The comments came a day after Chinas finance minister Jin Reinqing announced that Beijing was hiking its defence allocation by nearly 18 per cent to $44 billion this year.
In the budget allocations last week, finance minister P. Chidambaram earmarked Rs 96,000 crore — or nearly $21.3 billion — for defence. The defence establishment was worried that this sum was barely enough to implement modernisation programmes.
We want more. Because of various controversies in the last 10-15 years (there was a slowdown) and we have to modernise our army, navy and air force. But the finance minister has given a categorical commitment in the House that funds would be available for national security. I am satisfied with that, Antony said here.
Asked if he was benchmarking Indias defence allocations against that of China, Antony replied: We do not want to compete. We have to strike a balance between bread, butter and security. Indias defence allocations rose by about 8 per cent from the budgetary estimates for 2006-07.
The Chinese finance minister yesterday said: The increase will cover the cost of improving the armys ability to fight a defensive war under hi-tech conditions.…

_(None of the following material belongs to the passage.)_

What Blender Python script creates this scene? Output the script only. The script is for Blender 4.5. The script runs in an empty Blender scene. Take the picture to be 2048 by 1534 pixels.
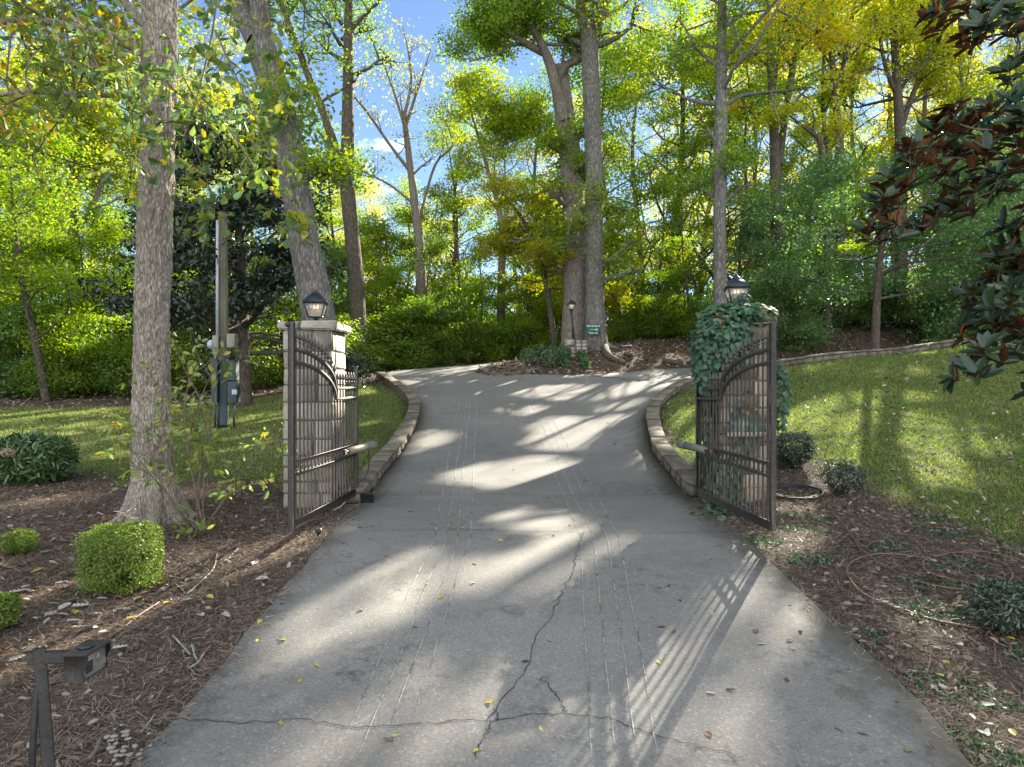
import bpy, math, random
import numpy as np
from mathutils import Vector, Matrix

rng = np.random.default_rng(11)
random.seed(11)
SC = bpy.context.scene
COL = SC.collection
F, CX, HY, CZ = 1370.0, 1024.0, 772.0, 1.7
R = math.radians
ORG = {}


def P(px, py, d):
    return np.array(((px - CX) * d / F, d, CZ - (py - HY) * d / F))


def nrm(v):
    v = np.asarray(v, float)
    return v / (np.linalg.norm(v, axis=-1, keepdims=True) + 1e-9)


# ------------------------------------------------------------------ terrain
TP = []
for y, z, w in ((2, -.66, 2.4), (3.9, -.45, 2.3), (6, -.22, 2.2), (8, -.06, 2.2), (10.7, 0, 2.1), (14.5, .25, 2.2),
                (19, .91, 2.6), (22, 1.5, 3.2), (24.5, 2.0, 3.8)):
    TP += [(-w, y, z), (0, y, z), (w, y, z)]
TP += [(-4.6, 27, 2.25), (-3, 30, 2.5), (-1, 31.5, 2.72), (2, 33.5, 3.05), (.2, 27, 2.5), (3.3, 28, 3.2), (6, 30, 3.5), (8.3, 31, 3.65),
       (5.5, 33, 3.8), (.8, 28.5, 2.8), (6.9, 26, 2.4), (3.5, 25.6, 2.2),
       (6.5, 24.5, 2.15), (8.5, 24.3, 2.3), (12, 25, 2.42), (18, 26.5, 2.8), (24, 28, 3.3),
       (8.49, 21.3, 2.28), (10.9, 22, 2.57), (15.2, 23, 3.03),
       (4, 13, .6), (7, 13, .75), (4.2, 17, 1.1), (8, 17, 1.5), (12, 17, 1.65), (16, 17, 1.8), (6, 9.5, .12), (10, 9.5, .2), (12, 13, .9),
       (4.5, 18, 1.2), (7.5, 19, 1.85), (3.2, 10, .06), (2.8, 4, -.45), (5, 4, -.4), (4, 6, -.18), (7, 6, -.1), (8, 3, -.4),
       (-3, 4, -.52), (-6, 4, -.47), (-3, 6, -.26), (-6, 6, -.2), (-10, 6, -.15), (-3.3, 8.5, -.1), (-5, 9, -.03), (-10, 9, 0),
       (-4, 13, .28), (-8, 13, .25), (-14, 13, .2), (-4, 17, .75), (-8, 17, .62), (-14, 17, .55), (-5.2, 21, 1.35), (-9, 22, 1.17),
       (-16, 22, 1.05), (-22, 22, .9), (-8, 27, 1.75), (-12, 28, 1.65), (-20, 30, 1.6), (-30, 30, 1.6), (-20, 45, 2.3), (-5, 40, 3.1),
       (5, 42, 4.4), (12, 36, 4.7), (20, 36, 6), (30, 36, 7.5), (12, 30, 3.9), (20, 30, 4.7), (30, 30, 5.6), (20, 50, 8.5), (35, 50, 11),
       (0, 60, 5), (-30, 60, 3), (40, 20, 4), (25, 20, 3.2), (25, 10, 1), (40, 5, 0), (-40, 5, -.3), (-40, 20, .8), (0, -8, -1.6),
       (20, -8, -1.5), (-20, -8, -1.6), (60, 70, 16), (0, 110, 9), (-60, 110, 4), (80, 110, 20), (80, 0, 0), (-80, 0, 0)]
TP = np.array(TP, float)


def _k(r2):
    return np.where(r2 > 1e-9, .5 * r2 * np.log(r2 + 1e-12), 0)


_n = len(TP)
_D = ((TP[:, None, :2] - TP[None, :, :2]) ** 2).sum(-1)
_A = np.zeros((_n + 3, _n + 3))
_A[:_n, :_n] = _k(_D) + np.eye(_n) * .12
_A[:_n, _n] = 1
_A[:_n, _n + 1:] = TP[:, :2]
_A[_n, :_n] = 1
_A[_n + 1:, :_n] = TP[:, :2].T
_W = np.linalg.solve(_A, np.concatenate([TP[:, 2], [0, 0, 0]]))


def H(x, y):
    x = np.clip(np.asarray(x, float), -80, 80)
    y = np.clip(np.asarray(y, float), -8, 110)
    sh = x.shape
    q = np.stack([x.ravel(), y.ravel()], -1)
    out = np.empty(len(q))
    for i in range(0, len(q), 20000):
        c = q[i:i + 20000]
        d = ((c[:, None] - TP[None, :, :2]) ** 2).sum(-1)
        out[i:i + 20000] = _k(d) @ _W[:_n] + _W[_n] + c @ _W[_n + 1:]
    return out.reshape(sh)


_ds = np.concatenate([np.arange(2, 40, .04), np.arange(40, 90, .5)])


def G(px, py):
    """world point where the sight line of a pixel meets the ground"""
    x = (px - CX) * _ds / F
    z = CZ - (py - HY) * _ds / F
    g = H(x, _ds)
    i = np.argmax(z <= g) if (z <= g).any() else len(_ds) - 1
    return np.array((x[i], _ds[i], g[i]))


def on(x, y, dz=0):
    return np.array((x, y, float(H(x, y)) + dz))


# ------------------------------------------------------------------ mesh helpers
def mesh_np(name, V, loops, sizes, mat=None, smooth=False, attr=None):
    me = bpy.data.meshes.new(name)
    V = np.asarray(V, np.float32)
    loops = np.asarray(loops, np.int32)
    sizes = np.asarray(sizes, np.int32)
    me.vertices.add(len(V))
    me.vertices.foreach_set('co', V.ravel())
    me.loops.add(len(loops))
    me.loops.foreach_set('vertex_index', loops)
    me.polygons.add(len(sizes))
    st = np.concatenate([[0], np.cumsum(sizes)[:-1]]).astype(np.int32)
    me.polygons.foreach_set('loop_start', st)
    try:
        me.polygons.foreach_set('loop_total', sizes)
    except Exception:
        pass
    if smooth:
        me.polygons.foreach_set('use_smooth', np.ones(len(sizes), bool))
    if attr is not None:
        a = me.attributes.new('rnd', 'FLOAT', 'FACE')
        a.data.foreach_set('value', np.asarray(attr, np.float32))
    me.update(calc_edges=True)
    if mat:
        me.materials.append(mat)
    return me


def link(name, me, parent=None):
    o = bpy.data.objects.new(name, me)
    COL.objects.link(o)
    if parent is not None:
        o.parent = parent
        ORG[o.name] = ORG.get(parent.name, Vector((0, 0, 0)))
    return o


def tag(o, label=None, cat=None, group=None, kind=None):
    if label:
        o['label'] = label
    if cat:
        o['category'] = cat
    if group:
        o['group'] = group
    if kind:
        o['kind'] = kind
    return o


def thing(name, loc, label, cat, group=None):
    o = bpy.data.objects.new(name, None)
    o.empty_display_size = .2
    COL.objects.link(o)
    o.location = Vector(loc)
    ORG[o.name] = Vector(loc)
    return tag(o, label, cat, group)


def smooth_path(pts, m=4):
    pts = np.asarray(pts, float)
    if len(pts) < 3:
        return np.array([pts[0] + (pts[-1] - pts[0]) * t for t in np.linspace(0, 1, m + 1)])
    q = np.vstack([2 * pts[0] - pts[1], pts, 2 * pts[-1] - pts[-2]])
    out = []
    for i in range(1, len(q) - 2):
        p0, p1, p2, p3 = q[i - 1:i + 3]
        for t in np.arange(m) / m:
            out.append(.5 * (2 * p1 + (p2 - p0) * t + (2 * p0 - 5 * p1 + 4 * p2 - p3) * t * t + (3 * p1 - p0 - 3 * p2 + p3) * t ** 3))
    out.append(pts[-1])
    return np.array(out)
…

Indias defence establishment could not spend the 2006-07 allocation. The revised estimates show about Rs 3,000 crore in capital expenditure are unspent.
Every year, a small portion of the money is returned. I want to assure you that next year not a single rupee will be wasted, Antony said.
Mulford plea
US ambassador David Mulford has said at the Indo-US business meet in Delhi that US defence equipment companies are ready with creative ideas for joint production and transfer of technology but India should provide transparency and a level-playing field.